Problem statement => In the data, extract each line that holds the string "scene".

Information shown =>
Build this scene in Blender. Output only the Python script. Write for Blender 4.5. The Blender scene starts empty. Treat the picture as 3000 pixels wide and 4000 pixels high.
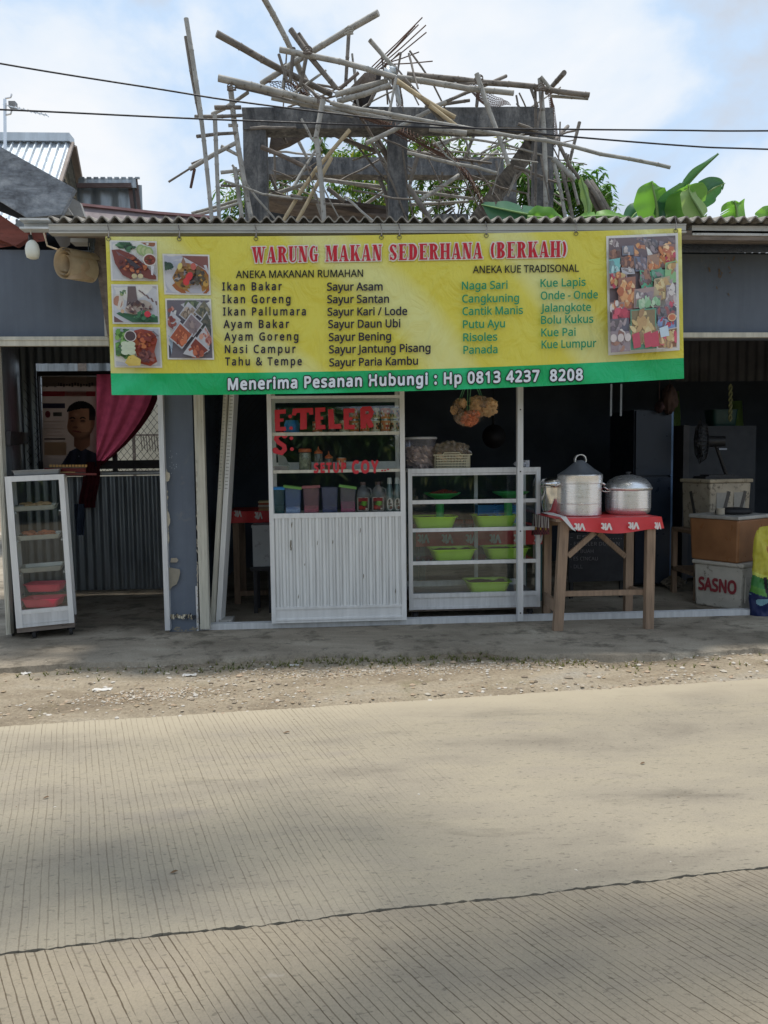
import bpy, bmesh, math, random
from mathutils import Vector, Matrix, noise as mnoise
S = bpy.context.scene
R = math.radians
# ------------------------------------------------------------------ camera
CAM = Vector((0, -5.4, 1.2)); YAW = R(4); PITCH = R(4); ROLL = 0.0125; FPX = 3000.0
fw = Vector((math.sin(YAW)*math.cos(PITCH), math.cos(YAW)*math.cos(PITCH), -math.sin(PITCH)))
rt0 = Vector((math.cos(YAW), -math.sin(YAW), 0)); up0 = rt0.cross(fw)
rt = math.cos(ROLL)*rt0 - math.sin(ROLL)*up0; up = math.cos(ROLL)*up0 + math.sin(ROLL)*rt0
cd = bpy.data.cameras.new('camera'); cam = bpy.data.objects.new('camera', cd)
S.collection.objects.link(cam); S.camera = cam
cam.matrix_world = Matrix(((rt.x, up.x, -fw.x, CAM.x), (rt.y, up.y, -fw.y, CAM.y), (rt.z, up.z, -fw.z, CAM.z), (0, 0, 0, 1)))
cd.sensor_fit = 'VERTICAL'; cd.sensor_height = 36; cd.sensor_width = 27; cd.lens = 27.0
cd.clip_start = 0.05; cd.clip_end = 3000
# ------------------------------------------------------------------ world, sun, exposure
SUN_EL, SUN_AZ = 82.0, -14.0      # azimuth measured from +Y (behind the stall), negative = to the left
W = bpy.data.worlds.new("World"); S.world = W; W.use_nodes = True
nt = W.node_tree; N = nt.nodes; L = nt.links; N.clear()
out = N.new('ShaderNodeOutputWorld'); bg = N.new('ShaderNodeBackground'); bg.inputs[1].default_value = 0.1
sky = N.new('ShaderNodeTexSky'); sky.sky_type = 'NISHITA'; sky.sun_disc = False
sky.sun_elevation = R(SUN_EL); sky.sun_rotation = R(SUN_AZ); sky.dust_density = 2.0
tc = N.new('ShaderNodeTexCoord'); mp = N.new('ShaderNodeMapping'); mp.inputs['Scale'].default_value = (1, 1, 1.25); mp.inputs['Location'].default_value = (0.35, 0.2, 0.1)
L.new(tc.outputs['Generated'], mp.inputs['Vector'])
def wnoise(scale, detail, rough, dist):
    n = N.new('ShaderNodeTexNoise'); n.inputs['Scale'].default_value = scale; n.inputs['Detail'].default_value = detail
    n.inputs['Roughness'].default_value = rough; n.inputs['Distortion'].default_value = dist
    L.new(mp.outputs[0], n.inputs['Vector']); return n
def wramp(src, stops):
    r = N.new('ShaderNodeValToRGB'); el = r.color_ramp.elements
    while len(el) < len(stops): el.new(0.5)
    for e, (p, c) in zip(el, stops): e.position = p; e.color = (*c, 1)
    L.new(src, r.inputs[0]); return r
n1 = wnoise(3.0, 7, 0.54, 0.25); n2 = wnoise(1.3, 6, 0.5, 0.1)
cover = wramp(n2.outputs['Fac'], [(0.36, (0.8,)*3), (0.56, (1, 1, 1))])
shade = wramp(n1.outputs['Fac'], [(0.34, (2.75, 3.1, 3.65)), (0.43, (3.3, 3.75, 4.4)), (0.49, (3.2, 4.1, 5.3)), (0.57, (4.3, 4.75, 5.3)), (0.68, (5.0, 5.15, 5.35))])
gain = N.new('ShaderNodeMixRGB'); gain.blend_type = 'MULTIPLY'; gain.inputs[0].default_value = 1; gain.inputs[2].default_value = (.8, .88, .92, 1)
L.new(sky.outputs[0], gain.inputs[1])
mx = N.new('ShaderNodeMixRGB'); L.new(cover.outputs[0], mx.inputs[0]); L.new(gain.outputs[0], mx.inputs[1]); L.new(shade.outputs[0], mx.inputs[2])
L.new(mx.outputs[0], bg.inputs[0]); L.new(bg.outputs[0], out.inputs[0])
sd = bpy.data.lights.new('sun', 'SUN'); sd.energy = 2.0; sd.angle = R(5); sd.color = (1, 0.95, 0.87)
sun = bpy.data.objects.new('sun', sd); S.collection.objects.link(sun); sun.location = (0, 0, 30)
sv = Vector((math.sin(R(SUN_AZ))*math.cos(R(SUN_EL)), math.cos(R(SUN_AZ))*math.cos(R(SUN_EL)), math.sin(R(SUN_EL))))
sun.rotation_euler = (-sv).to_track_quat('-Z', 'Y').to_euler()
S.view_settings.view_transform = 'Standard'; S.view_settings.look = 'None'; S.view_settings.gamma = 1; S.view_settings.exposure = 0.9
S.cycles.max_bounces = 8; S.cycles.transparent_max_bounces = 16
# ------------------------------------------------------------------ helpers
def ray(px, py): return fw + (px-1500)/FPX*rt + (2000-py)/FPX*up
def P(px, py, Y=0.0):
    d = ray(px, py); return CAM + d*((Y-CAM.y)/d.y)
def G(px, py, z=0.0):
    d = ray(px, py); return CAM + d*((z-CAM.z)/d.z)
def V(*a): return Vector(a)
WL = {}
def tag(o, label=None, cat=None, group=None, kind=None):
    if label: o['label'] = label
    if cat: o['category'] = cat
    if group: o['group'] = group
    if kind: o['kind'] = kind
    return o
def thing(name, loc, label, cat, group=None):
    o = bpy.data.objects.new(name, None); S.collection.objects.link(o); o.location = loc; o.empty_display_size = 0.1
    WL[o.name] = Vector(loc); return tag(o, label, cat, group)
def dup(o, loc, label=None, rz=None, parent=None):
    c = o.copy(); S.collection.objects.link(c)
    if parent is None: c.location = loc
    else: c.parent = parent
    if rz is not None: c.rotation_euler = (0, 0, rz)
    if label: c['label'] = label
    for ch in list(o.children): dup(ch, None, None, None, c)
    return c
class MB:
    def __init__(s): s.v = []; s.f = []; s.m = []; s.c = []
    def add(s, vs, fs, mi=0, col=None):
        b = len(s.v); s.v += [Vector(x) for x in vs]
        for f in fs: s.f.append([b+i for i in f]); s.m.append(mi); s.c.append(col)
        return s
    def box(s, a, b, mi=0, mat=None, col=None):
        x0, x1 = sorted((a[0], b[0])); y0, y1 = sorted((a[1], b[1])); z0, z1 = sorted((a[2], b[2]))
        vs = [V(x, y, z) for z in (z0, z1) for x, y in ((x0, y0), (x1, y0), (x1, y1), (x0, y1))]
        if mat is not None: vs = [mat @ v for v in vs]
        return s.add(vs, [(0, 3, 2, 1), (4, 5, 6, 7), (0, 1, 5, 4), (1, 2, 6, 5), (2, 3, 7, 6), (3, 0, 4, 7)], mi, col)
    def fbox(s, px0, py0, px1, py1, Y, d, mi=0, col=None):
        a = P(px0, py0, Y); b = P(px1, py1, Y); return s.box((a.x, Y, a.z), (b.x, Y+d, b.z), mi, None, col)
    def bar(s, p0, p1, w, d, mi=0, upv=None):
        p0, p1 = Vector(p0), Vector(p1); t = (p1-p0).normalized()
        n = (upv or V(0, 1, 0)); n = (n - t*n.dot(t)).normalized(); b = t.cross(n)
        vs = [p + b*i*w/2 + n*j*d/2 for p in (p0, p1) for i, j in ((-1, -1), (1, -1), (1, 1), (-1, 1))]
        return s.add(vs, [(0, 1, 2, 3), (7, 6, 5, 4), (0, 4, 5, 1), (1, 5, 6, 2), (2, 6, 7, 3), (3, 7, 4, 0)], mi)
    def tube(s, pts, r, n=8, mi=0, cap=True, col=None):
        pts = [Vector(p) for p in pts]; k = len(pts); rs = r if isinstance(r, (list, tuple)) else [r]*k
        vs = []; prev = None
        for i in range(k):
            t = (pts[min(i+1, k-1)]-pts[max(i-1, 0)]).normalized()
            if prev is None:
                prev = t.orthogonal().normalized()
            prev = (prev - t*prev.dot(t)).normalized(); q = t.cross(prev)
            vs += [pts[i] + rs[i]*(math.cos(2*math.pi*j/n)*prev + math.sin(2*math.pi*j/n)*q) for j in range(n)]
        fs = [(i*n+j, i*n+(j+1) % n, (i+1)*n+(j+1) % n, (i+1)*n+j) for i in range(k-1) for j in range(n)]
        if cap: fs += [tuple(range(n-1, -1, -1)), tuple((k-1)*n+j for j in range(n))]
        return s.add(vs, fs, mi, col)
    def lathe(s, prof, c=(0, 0, 0), n=32, mi=0, sx=1, sy=1, mat=None):
        c = Vector(c); vs = []
        for r, z in prof: vs += [c + V(r*sx*math.cos(2*math.pi*j/n), r*sy*math.sin(2*math.pi*j/n), z) for j in range(n)]
        if mat is not None: vs = [mat @ v for v in vs]
        k = len(prof); fs = [(i*n+j, i*n+(j+1) % n, (i+1)*n+(j+1) % n, (i+1)*n+j) for i in range(k-1) for j in range(n)]
        if prof[0][0] > 1e-4: fs.append(tuple(range(n-1, -1, -1)))
        if prof[-1][0] > 1e-4: fs.append(tuple((k-1)*n+j for j in range(n)))
        return s.add(vs, fs, mi)
    def grid(s, fn, nu, nv, mi=0, mf=None):
        b = len(s.v); s.v += [Vector(fn(i/nu, j/nv)) for j in range(nv+1) for i in range(nu+1)]
        for j in range(nv):
            for i in range(nu):
                a = b+j*(nu+1)+i; s.f.append([a, a+1, a+nu+2, a+nu+1]); s.m.append(mf((i+.5)/nu, (j+.5)/nv) if mf else mi); s.c.append(None)
        return s
    def rtub(s, a, b, h, top=1.15, rim=0.008, t=0.004, c=(0, 0, 0), mi=0, cr=0.35):
        """open rectangular tub: bottom half sizes a,b, flaring to a*top,b*top, with a rim"""
        def ring(ax, by, z, n=6):
            r = min(ax, by)*cr; o = []
            for qx, qy, a0 in ((1, 1, 0), (-1, 1, 90), (-1, -1, 180), (1, -1, 270)):
                for k in range(n):
                    an = R(a0+90*k/(n-1)); o.append(V(c[0]+qx*(ax-r)+r*math.cos(an), c[1]+qy*(by-r)+r*math.sin(an), c[2]+z))
            return o
        A, B = a*top, b*top
        rings = [ring(a*.97, b*.97, 0), ring(a, b, .006), ring(A, B, h), ring(A+rim, B+rim, h), ring(A+rim, B+rim, h+.003), ring(A-t, B-t, h+.003), ring(a-t, b-t, .008)]
        n = len(rings[0]); vs = [v for r_ in rings for v in r_]
        fs = [(i*n+j, i*n+(j+1) % n, (i+1)*n+(j+1) % n, (i+1)*n+j) for i in range(len(rings)-1) for j in range(n)]
        fs += [tuple(range(n-1, -1, -1)), tuple((len(rings)-1)*n+j for j in range(n))]
        return s.add(vs, fs, mi)
    def build(s, name, mats, parent=None, smooth=False, auto=None, org=None):
        mats = mats if isinstance(mats, (list, tuple)) else [mats]
        if org is not None: o0 = Vector(org)
        elif parent is not None: o0 = WL[parent.name]
        else:
            xs = [v.x for v in s.v]; ys = [v.y for v in s.v]; zs = [v.z for v in s.v]
            o0 = V((min(xs)+max(xs))/2, (min(ys)+max(ys))/2, min(zs))
        me = bpy.data.meshes.new(name); me.from_pydata([v-o0 for v in s.v], [], s.f)
        for m in mats: me.materials.append(m)
        me.polygons.foreach_set('material_index', s.m)
        if any(c is not None for c in s.c):
            at = me.color_attributes.new('Col', 'FLOAT_COLOR', 'CORNER'); li = 0
            for p, c in zip(me.polygons, s.c):
                for k in p.loop_indices: at.data[k].color = (*(c or (.5, .5, .5)), 1)
        if smooth:
            me.polygons.foreach_set('use_smooth', [True]*len(me.polygons))
            if auto: me.set_sharp_from_angle(angle=R(auto))
        me.update(); o = bpy.data.objects.new(name, me); S.collection.objects.link(o)
        if parent is not None: o.parent = parent; WL[o.name] = o0
        else: o.location = o0; WL[o.name] = o0
        return o
def sh(c):   # sRGB 0-255 -> linear
    return tuple(((x/255+.055)/1.055)**2.4 if x > 10 else x/255/12.92 for x in c)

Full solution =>
Build this scene in Blender. Output only the Python script. Write for Blender 4.5. The Blender scene starts empty. Treat the picture as 3000 pixels wide and 4000 pixels high.
S = bpy.context.scene